3. Durkan also answered several questions about her decision to hire retired Air Force general Mike Worden, who was a runner-up for the Seattle Department of Transportation director position, as “mobility operations coordinator” during the “period of maximum constraint,” when mobility downtown will be pinched by several major projects around the center city, including the demolition of the Alaskan Way Viaduct, the construction of the Washington State Convention Center expansion, and the closure of the downtown transit tunnel to buses. Worden, whose career spans more than 30 years in the Air Force and six years as a director at defense contractor Lockheed Martin, has little direct experience in transportation planning.
Durkan announced her selection of Sam Zimbabwe, most recently the chief project delivery officer for Washington, D.C.’s transportation department, as SDOT director last month. By choosing Worden for the newly created $195,000-a-year position, Durkan was effectively able to hire both of the remaining SDOT finalists—one for the position that both men originally sought, and one for a position created specifically for him. (A third finalist, Sound Transit division manager Kamuron Gurol, reportedly dropped out of the running late in the process). A similar scenario played out in Durkan’s selection of a new police chief, a drawn-out process in which she rejected, then reconsidered, then appointed then-deputy chief Carmen Best to the position, while also hiring one of the finalists, former Philadelphia police chief Cameron McLay, as a senior policy advisor.
The mayor said yesterday that she made the decision to hire Worden with Zimbabwe’s full collaboration and support. “He was very much in favor of having a person who would coordinate across all departments, because this isn’t just [about] the Seattle Department of Transportation. It’s much [bigger] than that,” Durkan said. For example, the city might need to redirect fire trucks to go around a traffic jam downtown, or offer flexible hours for people to file permit applications. “If it’s nobody’s job, it’s nobody’s job,” Durkan said. Currently, though, coordinating the city’s response to the so-called “Seattle squeeze” is somebody’s job—SDOT’s own Heather Marx, whose job title is “director of downtown mobility.” Marx did not play a role during yesterday’s press conference, and I didn’t see her in the crowd.
4. Also conspicuously absent: Deputy mayor Shefali Ranganathan, the former Transportation Choices Coalition director who oversees “major transportation-related policy” for the mayor’s office and who would seem to be the natural choice to oversee Worden’s work in the mayor’s office. Instead, that role will go to deputy mayor Mike Fong, who also oversees almost a dozen city departments. Asked why she decided to have Worden report to Fong instead of transportation expert Ranganathan, Durkan said, “Again, this isn’t just about transportation. Senior deputy mayor Fong is the senior deputy mayor so [Worden] actually reports to me [and] coordinates with senior deputy mayor Fong.”
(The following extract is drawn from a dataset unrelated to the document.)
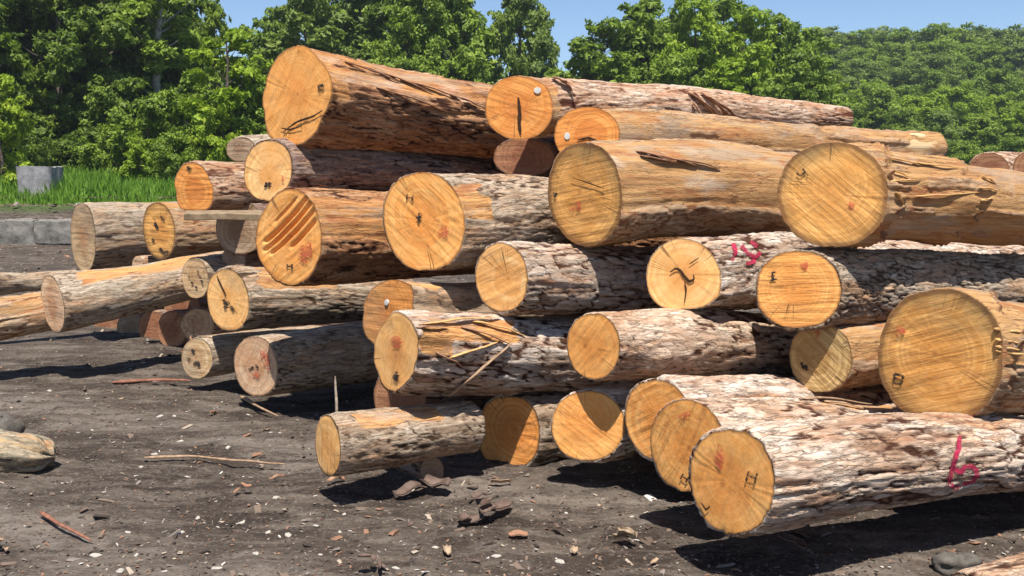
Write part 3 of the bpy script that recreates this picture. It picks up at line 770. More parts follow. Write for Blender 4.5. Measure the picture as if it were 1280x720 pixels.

In October, when Ranganathan’s portfolio was reduced in a reorganization of the mayor’s office, she told me the changes would give her time to focus on “major initiatives” like congestion pricing downtown. Yesterday, both she and Fong echoed Durkan’s line that Worden’s job will mostly involve coordinating between departments like police, fire, and utilities—a point everyone at the mayor’s office hammered home so consistently that I started to wonder if traffic coordination had anything to do with transportation at all. SDOT—the agency everyone was so keen to de-emphasize—is, of course, the primary agency that will have to deal with traffic backups, transportation construction, transit access, illegal parking, bikesharing, enforcing new restrictions on Uber and Lyft, and any number of other initiatives related to center-city mobility.